3. Op grond van het Uitwerkingsplan [naam project] (het uitwerkingsplan) mag op de percelen met de bestemming 'Wonen' alleen worden gebouwd indien dit geen negatieve hydrologische gevolgen heeft voor de omliggende gronden. Verzoeker heeft (samengevat) aangevoerd dat daar in dit geval niet aan is voldaan. Er is dan ook sprake van strijd met het bestemmingsplan. Het college heeft de omgevingsvergunning voor het bouwen daarom niet mogen verlenen.

4. Op grond van artikel 8:81, eerste lid, van de Awb kan de voorzieningenrechter van de rechtbank die bevoegd is of kan worden in de hoofdzaak, op verzoek een voorlopige voorziening treffen indien onverwijlde spoed, gelet op de betrokken belangen, dat vereist.

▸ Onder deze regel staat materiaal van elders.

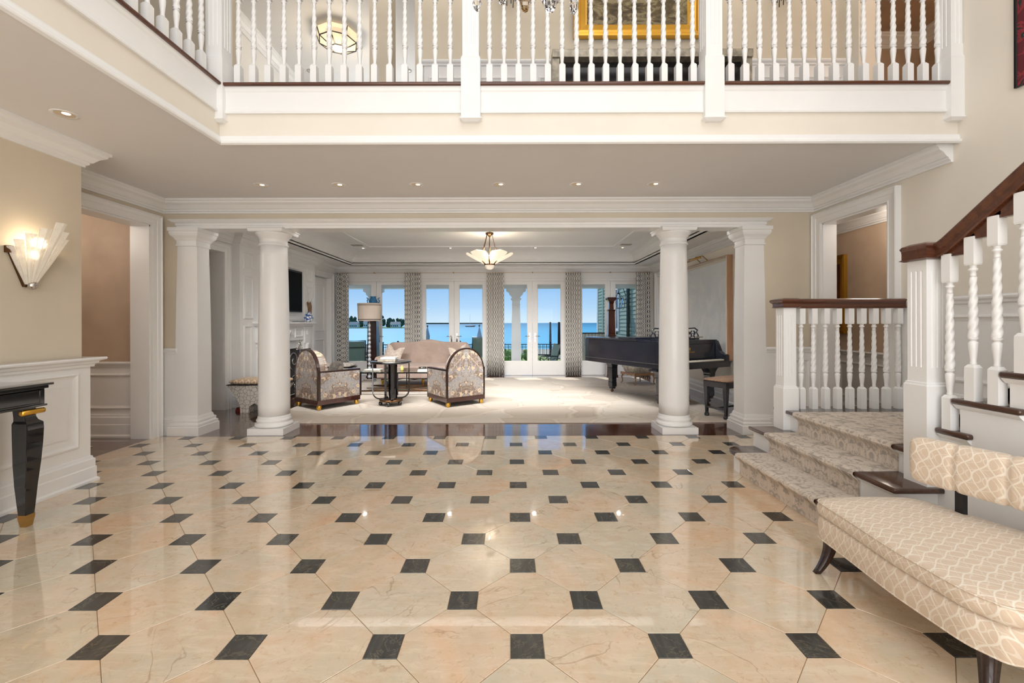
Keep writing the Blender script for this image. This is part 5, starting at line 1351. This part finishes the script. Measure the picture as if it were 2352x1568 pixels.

Vast staat dat inmiddels gestart is met bouwwerkzaamheden. Naar het oordeel van de voorzieningenrechter is er dan ook voldoende gebleken van een spoedeisend belang van verzoeker bij het treffen van een voorlopige voorziening.

5. Verzoeker heeft eerder hangende bezwaar een verzoek om voorlopige voorziening gedaan. De voorzieningenrechter merkt het huidige verzoek daarom aan als een herhaald verzoek.

Volgens vaste rechtspraak van de Afdeling bestuursrechtspraak van de Raad van State kan een herhaald verzoek om het treffen van een voorlopige voorziening slechts voor toewijzing in aanmerking komen, indien sprake is van nieuwe feiten of omstandigheden die een dergelijk herhaald verzoek rechtvaardigen. Zie bijvoorbeeld de uitspraken van 24 september 2019 (ECLI:NL:RVS:2019:3225) en 18 juli 2019 (ECLI:NL:RVS:2019:2481).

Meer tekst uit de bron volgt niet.